While Kings practices generally are closed to media, guard Isaiah Thomas and forward Rudy Gay said Malone does make a point of involving his entire staff when it comes to instruction. Thomas said practices are often structured “where each (coach) has their portion of the practice.”

“Everybody has a say-so in things that we do,” Thomas said.

Malone, meanwhile, dedicates his time to both sides of the ball, said Thomas, who described Malone as an “underrated offensive coach. ... He’s a great defensive coach, but I think a lot of people don’t know he’s one of the better offensive coaches. I feel like because he puts guys in position to be successful.”

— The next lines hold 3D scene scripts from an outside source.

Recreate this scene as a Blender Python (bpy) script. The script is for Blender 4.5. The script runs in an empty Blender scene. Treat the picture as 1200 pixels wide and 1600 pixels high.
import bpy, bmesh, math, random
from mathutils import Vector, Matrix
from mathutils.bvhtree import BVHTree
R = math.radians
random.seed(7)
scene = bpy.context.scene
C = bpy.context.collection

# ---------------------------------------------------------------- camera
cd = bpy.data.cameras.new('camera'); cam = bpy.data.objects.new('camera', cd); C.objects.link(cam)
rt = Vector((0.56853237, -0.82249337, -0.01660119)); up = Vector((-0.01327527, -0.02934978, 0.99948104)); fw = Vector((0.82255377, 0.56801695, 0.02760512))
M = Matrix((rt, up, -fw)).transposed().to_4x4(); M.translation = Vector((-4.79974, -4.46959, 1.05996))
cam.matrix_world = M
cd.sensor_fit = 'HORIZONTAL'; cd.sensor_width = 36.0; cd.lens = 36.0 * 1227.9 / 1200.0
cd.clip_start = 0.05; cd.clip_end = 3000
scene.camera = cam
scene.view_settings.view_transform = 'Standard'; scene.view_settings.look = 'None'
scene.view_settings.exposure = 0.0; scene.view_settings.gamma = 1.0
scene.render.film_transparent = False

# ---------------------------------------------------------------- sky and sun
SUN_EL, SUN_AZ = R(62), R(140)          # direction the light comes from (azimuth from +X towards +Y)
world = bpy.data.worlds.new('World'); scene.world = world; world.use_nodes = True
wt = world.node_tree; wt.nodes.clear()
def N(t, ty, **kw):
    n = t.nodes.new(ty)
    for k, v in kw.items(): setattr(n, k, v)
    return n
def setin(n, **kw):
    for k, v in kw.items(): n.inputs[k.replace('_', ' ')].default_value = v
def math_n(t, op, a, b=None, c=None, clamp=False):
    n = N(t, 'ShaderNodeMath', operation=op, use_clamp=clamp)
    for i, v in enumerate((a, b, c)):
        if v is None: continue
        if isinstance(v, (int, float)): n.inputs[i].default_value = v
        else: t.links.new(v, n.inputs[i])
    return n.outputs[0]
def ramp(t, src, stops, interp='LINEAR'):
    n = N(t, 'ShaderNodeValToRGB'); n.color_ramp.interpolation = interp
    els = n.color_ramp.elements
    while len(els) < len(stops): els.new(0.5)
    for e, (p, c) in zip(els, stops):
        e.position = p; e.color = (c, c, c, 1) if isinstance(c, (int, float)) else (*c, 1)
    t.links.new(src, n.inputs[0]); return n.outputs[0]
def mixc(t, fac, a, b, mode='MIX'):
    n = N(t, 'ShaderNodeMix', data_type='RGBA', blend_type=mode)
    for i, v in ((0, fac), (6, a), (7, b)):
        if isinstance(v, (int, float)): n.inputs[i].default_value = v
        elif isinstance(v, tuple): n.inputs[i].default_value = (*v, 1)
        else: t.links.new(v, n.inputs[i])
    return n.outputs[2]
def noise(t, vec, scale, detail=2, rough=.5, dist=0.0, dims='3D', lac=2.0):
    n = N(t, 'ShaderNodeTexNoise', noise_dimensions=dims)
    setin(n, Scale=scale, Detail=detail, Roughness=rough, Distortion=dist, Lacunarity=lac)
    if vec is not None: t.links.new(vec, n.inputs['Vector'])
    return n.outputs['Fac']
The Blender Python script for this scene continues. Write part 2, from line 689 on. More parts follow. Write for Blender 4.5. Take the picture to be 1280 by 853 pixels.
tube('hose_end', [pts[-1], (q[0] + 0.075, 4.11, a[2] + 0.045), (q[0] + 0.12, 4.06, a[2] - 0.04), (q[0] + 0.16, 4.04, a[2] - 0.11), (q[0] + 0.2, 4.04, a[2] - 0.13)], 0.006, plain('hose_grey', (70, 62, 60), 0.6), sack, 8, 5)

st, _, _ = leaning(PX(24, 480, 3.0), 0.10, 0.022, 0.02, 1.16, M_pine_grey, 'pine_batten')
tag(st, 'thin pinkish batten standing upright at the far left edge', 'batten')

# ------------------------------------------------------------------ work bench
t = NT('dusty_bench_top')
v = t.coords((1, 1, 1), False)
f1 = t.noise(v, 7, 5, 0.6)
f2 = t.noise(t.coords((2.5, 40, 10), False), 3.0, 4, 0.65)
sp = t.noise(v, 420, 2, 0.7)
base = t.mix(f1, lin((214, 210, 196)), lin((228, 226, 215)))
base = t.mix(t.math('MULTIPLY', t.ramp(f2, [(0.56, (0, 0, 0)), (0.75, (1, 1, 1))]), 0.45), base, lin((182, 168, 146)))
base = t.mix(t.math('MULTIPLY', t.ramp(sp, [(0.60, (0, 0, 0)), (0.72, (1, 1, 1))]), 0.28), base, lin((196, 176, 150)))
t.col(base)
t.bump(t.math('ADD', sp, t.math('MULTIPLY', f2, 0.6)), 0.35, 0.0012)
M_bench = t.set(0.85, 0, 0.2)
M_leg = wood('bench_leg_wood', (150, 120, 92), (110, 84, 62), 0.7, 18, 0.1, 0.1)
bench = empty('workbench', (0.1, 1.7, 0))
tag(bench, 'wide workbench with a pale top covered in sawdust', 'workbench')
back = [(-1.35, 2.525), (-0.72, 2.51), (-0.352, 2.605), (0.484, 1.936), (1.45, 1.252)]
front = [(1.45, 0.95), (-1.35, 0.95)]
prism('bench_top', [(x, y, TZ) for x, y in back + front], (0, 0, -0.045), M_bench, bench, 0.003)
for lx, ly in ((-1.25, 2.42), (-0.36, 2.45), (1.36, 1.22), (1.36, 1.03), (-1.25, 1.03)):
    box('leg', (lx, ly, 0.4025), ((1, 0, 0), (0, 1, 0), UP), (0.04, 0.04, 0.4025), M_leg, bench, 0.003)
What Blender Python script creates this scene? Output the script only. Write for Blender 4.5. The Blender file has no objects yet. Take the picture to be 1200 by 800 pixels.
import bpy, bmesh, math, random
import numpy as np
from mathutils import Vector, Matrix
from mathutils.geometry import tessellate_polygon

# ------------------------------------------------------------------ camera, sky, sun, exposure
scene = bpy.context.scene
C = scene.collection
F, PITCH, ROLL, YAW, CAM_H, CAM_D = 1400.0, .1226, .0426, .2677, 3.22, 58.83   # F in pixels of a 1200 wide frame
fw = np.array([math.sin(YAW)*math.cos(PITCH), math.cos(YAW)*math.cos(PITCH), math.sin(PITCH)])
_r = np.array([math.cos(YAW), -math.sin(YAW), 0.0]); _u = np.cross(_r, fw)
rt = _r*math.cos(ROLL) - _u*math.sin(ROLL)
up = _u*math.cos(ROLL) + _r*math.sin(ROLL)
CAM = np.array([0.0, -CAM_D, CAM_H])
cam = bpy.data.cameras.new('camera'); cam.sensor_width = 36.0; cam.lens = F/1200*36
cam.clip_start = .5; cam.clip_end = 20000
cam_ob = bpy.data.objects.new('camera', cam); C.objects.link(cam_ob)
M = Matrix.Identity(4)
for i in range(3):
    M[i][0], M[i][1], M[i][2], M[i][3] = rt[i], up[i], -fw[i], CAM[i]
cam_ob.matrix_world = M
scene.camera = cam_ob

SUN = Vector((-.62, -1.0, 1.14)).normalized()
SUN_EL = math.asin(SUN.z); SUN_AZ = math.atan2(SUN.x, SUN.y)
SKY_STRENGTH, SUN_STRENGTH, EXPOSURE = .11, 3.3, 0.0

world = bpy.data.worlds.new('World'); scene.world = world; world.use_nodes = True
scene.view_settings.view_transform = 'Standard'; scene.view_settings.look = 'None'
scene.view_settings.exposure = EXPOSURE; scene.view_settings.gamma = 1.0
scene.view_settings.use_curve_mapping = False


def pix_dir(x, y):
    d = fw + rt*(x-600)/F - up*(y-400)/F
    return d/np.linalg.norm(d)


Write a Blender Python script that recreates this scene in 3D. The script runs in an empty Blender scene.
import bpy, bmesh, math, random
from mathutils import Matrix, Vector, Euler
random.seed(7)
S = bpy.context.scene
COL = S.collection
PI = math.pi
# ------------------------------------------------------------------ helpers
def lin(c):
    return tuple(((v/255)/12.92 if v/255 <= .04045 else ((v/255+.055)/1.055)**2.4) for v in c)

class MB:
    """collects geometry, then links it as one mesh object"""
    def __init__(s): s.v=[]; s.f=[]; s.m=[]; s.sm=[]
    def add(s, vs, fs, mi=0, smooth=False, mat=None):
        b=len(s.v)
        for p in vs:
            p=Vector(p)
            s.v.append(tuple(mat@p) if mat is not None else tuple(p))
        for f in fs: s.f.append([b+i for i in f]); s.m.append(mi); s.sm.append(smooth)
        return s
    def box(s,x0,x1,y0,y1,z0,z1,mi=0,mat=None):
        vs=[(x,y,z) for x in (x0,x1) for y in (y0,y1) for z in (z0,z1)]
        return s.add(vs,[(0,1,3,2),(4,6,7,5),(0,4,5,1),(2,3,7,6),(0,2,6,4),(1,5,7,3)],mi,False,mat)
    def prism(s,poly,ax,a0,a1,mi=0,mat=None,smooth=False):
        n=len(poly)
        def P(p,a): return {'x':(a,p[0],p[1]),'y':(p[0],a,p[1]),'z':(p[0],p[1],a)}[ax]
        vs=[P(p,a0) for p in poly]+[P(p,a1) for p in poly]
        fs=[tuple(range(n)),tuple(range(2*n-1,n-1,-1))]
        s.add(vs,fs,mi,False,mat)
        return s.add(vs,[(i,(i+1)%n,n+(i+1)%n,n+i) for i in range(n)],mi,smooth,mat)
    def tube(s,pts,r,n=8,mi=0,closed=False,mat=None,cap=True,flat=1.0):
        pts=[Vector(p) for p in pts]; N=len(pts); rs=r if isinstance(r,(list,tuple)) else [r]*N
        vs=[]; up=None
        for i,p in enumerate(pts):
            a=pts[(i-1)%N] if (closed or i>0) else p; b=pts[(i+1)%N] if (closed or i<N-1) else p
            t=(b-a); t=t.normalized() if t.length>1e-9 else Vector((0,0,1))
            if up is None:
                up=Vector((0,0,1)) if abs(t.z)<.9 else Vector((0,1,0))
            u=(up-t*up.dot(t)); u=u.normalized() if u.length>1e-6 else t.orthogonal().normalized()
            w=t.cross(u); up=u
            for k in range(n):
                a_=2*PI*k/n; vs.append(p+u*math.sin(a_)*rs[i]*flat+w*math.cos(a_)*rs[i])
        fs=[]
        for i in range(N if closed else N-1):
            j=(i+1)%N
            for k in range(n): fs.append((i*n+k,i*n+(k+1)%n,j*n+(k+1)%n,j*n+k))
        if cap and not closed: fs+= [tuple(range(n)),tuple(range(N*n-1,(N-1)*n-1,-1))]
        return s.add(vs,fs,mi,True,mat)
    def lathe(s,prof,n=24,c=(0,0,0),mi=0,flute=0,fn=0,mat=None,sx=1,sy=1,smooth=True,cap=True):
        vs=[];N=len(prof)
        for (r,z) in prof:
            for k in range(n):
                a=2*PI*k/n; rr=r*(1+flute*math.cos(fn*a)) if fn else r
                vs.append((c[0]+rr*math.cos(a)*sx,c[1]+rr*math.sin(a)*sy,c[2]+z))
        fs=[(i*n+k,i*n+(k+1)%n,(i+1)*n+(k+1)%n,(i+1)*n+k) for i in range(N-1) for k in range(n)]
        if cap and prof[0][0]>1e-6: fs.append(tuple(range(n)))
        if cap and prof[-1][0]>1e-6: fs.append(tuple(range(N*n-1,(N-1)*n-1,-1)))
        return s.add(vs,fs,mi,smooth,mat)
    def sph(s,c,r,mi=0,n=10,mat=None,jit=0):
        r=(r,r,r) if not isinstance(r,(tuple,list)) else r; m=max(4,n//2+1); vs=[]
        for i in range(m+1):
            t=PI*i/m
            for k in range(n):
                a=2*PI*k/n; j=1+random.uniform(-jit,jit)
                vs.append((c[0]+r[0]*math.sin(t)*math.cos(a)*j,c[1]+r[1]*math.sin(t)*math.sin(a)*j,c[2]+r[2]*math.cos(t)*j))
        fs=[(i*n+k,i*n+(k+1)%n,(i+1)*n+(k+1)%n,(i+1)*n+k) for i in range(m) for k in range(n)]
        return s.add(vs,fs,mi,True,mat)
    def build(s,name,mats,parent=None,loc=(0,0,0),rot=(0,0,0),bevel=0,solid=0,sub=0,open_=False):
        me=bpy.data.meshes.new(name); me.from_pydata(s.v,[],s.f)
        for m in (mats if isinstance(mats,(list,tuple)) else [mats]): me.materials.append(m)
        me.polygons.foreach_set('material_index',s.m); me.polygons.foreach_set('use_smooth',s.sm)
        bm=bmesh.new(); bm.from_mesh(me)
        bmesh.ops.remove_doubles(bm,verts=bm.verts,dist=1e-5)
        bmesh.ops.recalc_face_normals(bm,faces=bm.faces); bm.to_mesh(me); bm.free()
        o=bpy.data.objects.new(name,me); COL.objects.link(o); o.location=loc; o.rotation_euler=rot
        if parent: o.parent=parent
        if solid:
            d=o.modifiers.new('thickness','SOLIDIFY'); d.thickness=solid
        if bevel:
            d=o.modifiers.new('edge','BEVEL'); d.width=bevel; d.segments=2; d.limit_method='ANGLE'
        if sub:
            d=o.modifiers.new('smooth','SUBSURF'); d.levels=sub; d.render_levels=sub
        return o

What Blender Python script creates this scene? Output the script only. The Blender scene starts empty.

In Sacramento, Malone inherited a team that ranked 10th in scoring last season but last in points allowed and 28th in opponents’ field-goal percentage. While Malone has preached defense since his arrival, improvements have been slow to materialize. As of Sunday, the Kings were still allowing the third-most points per game and had the second-highest opponents’ shooting percentage in the league.

That’s a far cry from where Malone and the Kings want to be, though they pointed to some defensive strides during the team’s first three-game winning streak since December of 2012, entering a six-game trip beginning today at Indiana.

Brown, meanwhile, has returned to Cleveland after a three-yearabsence. Like Malone in Sacramento, Brown has taken over a team that has some young talent but is off to a slow start after several years of struggles. Brown, who embraced his former assistant following Sunday’s 44-point Kings’ victory, said he and Malone still talk and both feel they’re in good situations with their respective ownership groups.

“And on top of that, having a GM that understands what it means to grow not just a team, but an organization culturally the right way … ” Brown said. “It doesn’t happen overnight. It’s a long process, and everybody’s got to stay in the circle.

“You’re going to have your ups and downs, and the more you can keep guys in the circle, the sooner it’s going to pay off. It’s just a lot of patience that he has to go through, and I have to go through. And we both understand that.”